Muito do crescimento do PIB – como aliás bem acentua o parecer do Conselho Económico e Social – deveria assentar numa aposta clara no investimento público que afinal não ocorrerá o que, mais uma vez, vai contribuir para que se repita uma quase estagnação na criação de riqueza em Portugal.

Quanto aos municípios e freguesias o Governo volta a violar a Lei das Finanças Locais, insistindo numa limitação arbitrária e discriminatória da capacidade de endividamento do Poder Local, completamente contraditória e incompreensível num momento em que é o Governo quem fala de retoma e de crescimento do produto.

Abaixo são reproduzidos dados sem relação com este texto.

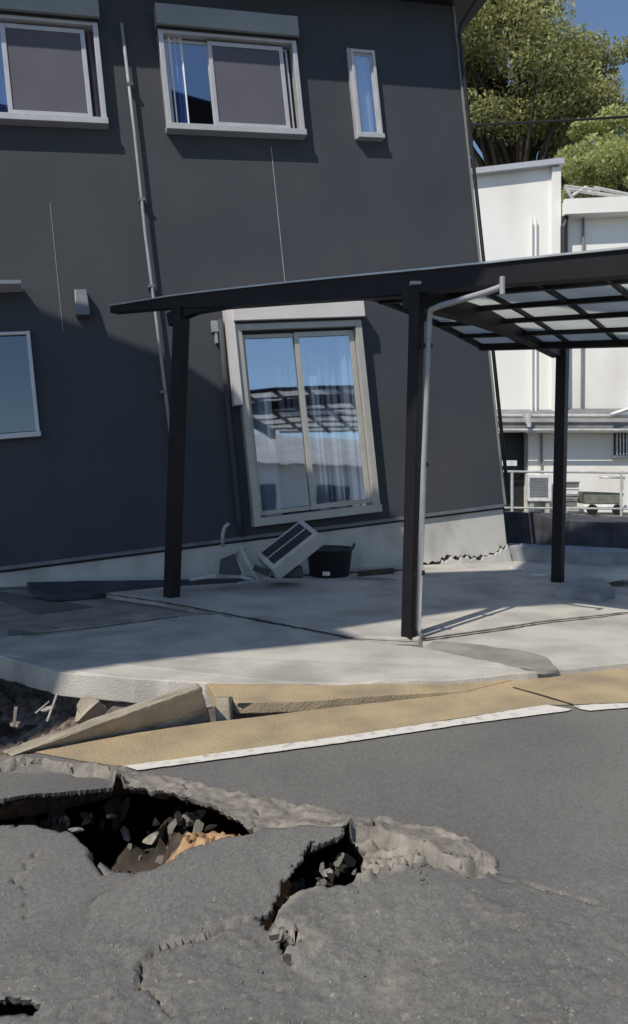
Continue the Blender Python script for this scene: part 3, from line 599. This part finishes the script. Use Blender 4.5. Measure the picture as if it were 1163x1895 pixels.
# pipes on the wall
MB().tube([(-1.42, -.07, 5.25), (-1.40, -.07, 4.1), (-1.395, -.075, 3.04), (-1.37, -.07, 2.13), (-1.34, -.06, .80)], .017, 8).build('downpipe', M['pipe'], house, smooth=True)
for v in (4.6, 3.4, 2.5, 1.4): MB().box(-1.43+.02*(4.6-v)/3.8, -1.37+.02*(4.6-v)/3.8, -.09, 0, v, v+.03).build('pipe_clamp', M['flash'], house)
MB().tube([(-.70, -.05, 2.15), (-.71, -.05, 1.5), (-.72, -.05, .0), (-.70, -.05, -.16)], .030, 10).build('cable_duct', M['siding'], house, smooth=True)
MB().box(-.80, -.73, -.06, 0, 2.02, 2.14).box(-.775, -.745, -.05, 0, 1.9, 2.02).build('duct_cap', M['pipe'], house, bevel=.004)
# vent hood
MB().quadbox([(-2.16, -.16, 2.22), (-2.02, -.16, 2.22), (-2.02, 0, 2.22), (-2.16, 0, 2.22), (-2.15, -.10, 2.49), (-2.03, -.10, 2.49), (-2.03, 0, 2.49), (-2.15, 0, 2.49)]).build('vent_hood', M['flash'], house, bevel=.01)
MB().box(-3.1, -2.63, -.30, 0, 2.50, 2.535).build('window_awning', M['shutter_w'], house)

# ------------------------------------------------------------------ carport
cp = empty('carport', G(757, 1178, .04), 'dark metal carport with pale translucent roof sheets standing crookedly in front of the leaning house', 'carport')
inv = Matrix.Translation(-Vector(cp.location))
def cbuild(mb, name, m, **k):
    mb.v = [tuple(Vector(v)-cp.location) for v in mb.v]; return mb.build(name, m, cp, **k)
pf_, pl_, pr_ = G(757, 1180, .035), G(318, 1106, .035), G(1032, 1078, .035)
tf = at(773, 530, pf_.y+.0); tl = at(337, 566, pl_.y); tr = at(1042, 640, pr_.y)
ua = (pr_-pf_); ua.z = 0; ua.normalize(); va = (pf_-pl_); va.z = 0; va.normalize()
cbuild(MB().bar(pf_, tf, .075, .08, up=va), 'post', M['carport'], bevel=.006)
cbuild(MB().bar(pl_, tl, .11, .10, up=va), 'post', M['carport'], bevel=.006)
cbuild(MB().bar(pr_-Vector((0, 0, .02)), tr, .10, .10, up=va), 'post', M['carport'], bevel=.006)
MBp = MB().box(-.055, .055, -.06, .06, 0, .02); MBp.v = [(x+tf.x, y+tf.y, z+tf.z) for x, y, z in MBp.v]; cbuild(MBp, 'post_cap', M['pipe'])
# near edge: from A (far left) to beyond the right frame, in plan along the post line
def near(s): return Vector((pf_.x+va.x*s, pf_.y+va.y*s, 0))
dl_ = (pl_-pf_).to_2d().length
EDGE = [(150, 572), (200, 568), (330, 547), (500, 528), (650, 513), (770, 502), (880, 491), (1000, 478), (1163, 462), (1600, 412), (2600, 300)]
EDGB = [(150, 577), (200, 579), (330, 568), (420, 568), (500, 562), (660, 551), (770, 542), (900, 527), (1000, 521), (1163, 508), (1600, 480), (2600, 420)]
def pxs(s): p = near(s); return PX+F*p.x/p.y, p.y
def prof(s, tab):
    x, Y_ = pxs(s); y = float(np.interp(x, [a for a, _ in tab], [b for _, b in tab])); return EYE+(PY-y)/F*Y_
def nz(s): return prof(s, EDGE)
sA = -3.28
SS = [sA, -2.8, -2.4, -2.0, -1.6, -1.1, -.6, -.2, .2, .6, 1.0, 1.4, 1.8, 2.2]
def depth(s): return nz(s)-prof(s, EDGB)
mb = MB(); ring = []
for s in SS:
    p = near(s); z = nz(s); k = len(mb.v); d = depth(s)
    for o_, zz in ((0, z), (0, z-d), (.10, z-d), (.10, z)):
        q_ = p+Vector((ua.x*o_, ua.y*o_, zz)); mb.v.append(tuple(q_))
    ring.append(k)
for a, b in zip(ring, ring[1:]):
    for j in range(4): mb.f.append((a+j, a+(j+1) % 4, b+(j+1) % 4, b+j))
mb.f += [tuple(ring[0]+j for j in range(4)), tuple(ring[-1]+j for j in range(4))]
cbuild(mb, 'gutter_beam', M['carport'])
mb = MB()
for a, b in zip(SS, SS[1:]): mb.bar(near(a)+Vector((0, 0, nz(a)+.006))-ua*.01, near(b)+Vector((0, 0, nz(b)+.006))-ua*.01, .02, .012)
cbuild(mb, 'edge_trim', M['trim'])
# roof sheet field to the right: parallel to the post-to-post beam
s0, W = -.58, 2.42
def rp(s, t, dz=0):                                    # point of the roof plane, t metres in from the near edge
    p = near(s)+Vector((ua.x*t, ua.y*t, 0)); q = t/W
    zn = nz(min(s, 1.9))-.03; pf = near(s)+Vector((ua.x*W, ua.y*W, 0)); xf = PX+F*pf.x/pf.y; zf = EYE+(PY-(636-(xf-905)*.031))/F*pf.y
    p.z = zn+(zf-zn)*q+.035*math.sin(q*math.pi)+dz; return p
NT = 5; ts = [.10+(W-.10)*k/NT for k in range(NT+1)]; ds = .43; cols = [s0+ds*k for k in range(8)]
for a, b in zip(cols, cols[1:]):                       # a sheet per bay
    mb = MB(); n = 10; k0 = 0
    for i in range(n+1):
        t = ts[0]+(ts[-1]-ts[0])*i/n; mb.v += [tuple(rp(a, t)), tuple(rp(b, t)), tuple(rp(a, t, .006)), tuple(rp(b, t, .006))]
    for i in range(n):
        k = 4*i; mb.f += [(k, k+1, k+5, k+4), (k+2, k+6, k+7, k+3), (k, k+4, k+6, k+2), (k+1, k+3, k+7, k+5)]
    cbuild(mb, 'roof_sheet', M['panel'])
for c in cols:
    mb = MB()
    for i in range(8):
        a, b = ts[0]+(ts[-1]-ts[0])*i/8, ts[0]+(ts[-1]-ts[0])*(i+1)/8; mb.bar(rp(c, a, -.012), rp(c, b, -.012), .030 if c != cols[0] else .05, .03 if c != cols[0] else .05)
    cbuild(mb, 'rafter', M['carport'])
for j, t in enumerate(ts[1:]):
    w_ = .045 if t != ts[-1] else .07
    cbuild(MB().bar(rp(s0, t, -.034), rp(cols[-1], t, -.034), w_, .035 if t != ts[-1] else .06), 'purlin', M['carport'])
# cross beam on the two right posts
b0 = Vector((pf_.x, pf_.y, 0)); L_ = (pr_-pf_).to_2d().length
mb = MB(); prev = None
for i in range(7):
    t = .0+L_*i/6; q_ = Vector((pf_.x+ua.x*t, pf_.y+ua.y*t, 0)); q_.z = (tf.z-.07)*(1-i/6)+(tr.z-.05)*(i/6)+.05*math.sin(i/6*math.pi)
    if prev is not None: mb.bar(prev, q_, .10, .13)
    prev = q_
cbuild(mb, 'cross_beam', M['carport'])
# bracket arm from the left post
mb = MB(); prev = None
for s, z in tuple((q, nz(q)-k) for q, k in ((-dl_-.08, .19), (-dl_+.06, .14), (-dl_+.25, .10), (-dl_+.6, .08), (-1.2, .08), (-.5, .09), (0, .10))):
    p = near(s)+ua*.06; p.z = z
    if prev is not None: mb.bar(prev, p, .08, .11)
    prev = p
cbuild(mb, 'side_beam', M['carport'])
# drain pipe
gx_ = near(1.0); 
dp = [at(930, 530, 4.28), at(900, 541, 4.36), at(815, 566, 4.62), at(798, 573, 4.68), at(795, 590, 4.70), at(785, 860, 4.71), at(774, 1165, 4.72), at(782, 1178, 4.66)]
cbuild(MB().tube(dp, .019, 10), 'drain_pipe', M['pipe'], smooth=True)
cbuild(MB().tube([at(930, 512, 4.26), at(930, 545, 4.26)], .016, 8), 'pipe_socket', M['pipe'])
for y_ in (640, 860, 1060): 
    xx = 797-(y_-573)*.035; cbuild(MB().bar(at(xx-16, y_, 4.74), at(xx+6, y_, 4.70), .02, .03), 'pipe_clamp', M['carport'])

# ------------------------------------------------------------------ things by the foundation
# toppled air conditioner
ac = empty('air_conditioner', (0, 0, 0), 'pale grey outdoor air conditioner unit toppled on its side against the foundation', 'air conditioner')
A0 = at(505, 1055, 6.75); ex = (at(585, 1000, 6.95)-A0); 
A = at(473, 1026, 6.80); Bp = at(558, 960, 6.95); Cc = at(492, 1062, 6.55)
ex = (Bp-A); lx = ex.length; ex.normalize(); ey = (Cc-A); ey -= ex*ey.dot(ex); ly = ey.length; ey.normalize(); en = ex.cross(ey); en = en if en.y > 0 else -en
def acb(x0, x1, y0, y1, n0, n1, name, m, par=None, **k):
    P = [A+ex*x+ey*y+en*n for n in (n0, n1) for x, y in ((x0, y0), (x1, y0), (x1, y1), (x0, y1))]
    mb = MB().quadbox(P); return mb.build(name, m, ac, **k)
acb(0, lx, 0, ly, 0, .17, 'casing', M['ac'], bevel=.015)
for q0, q1 in ((.13, .46), (.54, .88)):
    acb(.05, lx-.05, ly*q0, ly*q1, -.004, .0, 'grille', M['grille'])
    mb = MB()
    for k in range(13):
        x = .05+(lx-.1)*(k+.5)/13; P = [A+ex*(x+dx)+ey*y+en*n for n in (-.010, -.0045) for dx, y in ((-.004, ly*q0), (.004, ly*q0), (.004, ly*q1), (-.004, ly*q1))]; mb.quadbox(P)
    mb.build('grille_bars', M['tub'], ac)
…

Ao mesmo tempo, o Governo monta mais um truque orçamental destinado a servir a estratégia eleitoral autárquica do PSD. Em vez de, como mandaria a transparência, transferir as verbas adequadas para as freguesias e os municípios, o Governo faz disparar as verbas destinadas a contratos programa e atribui ao Ministério das Obras Públicas e à Presidência do Conselho de Ministros uma dotação especial de 14 milhões de euros para obras municipais!

Em ano eleitoral está-se mesmo a ver para que vai servir e a quem vai servir este dinheiro! Antes do princípio do utilizador pagador vamos ter o princípio do autarca laranja recebedor!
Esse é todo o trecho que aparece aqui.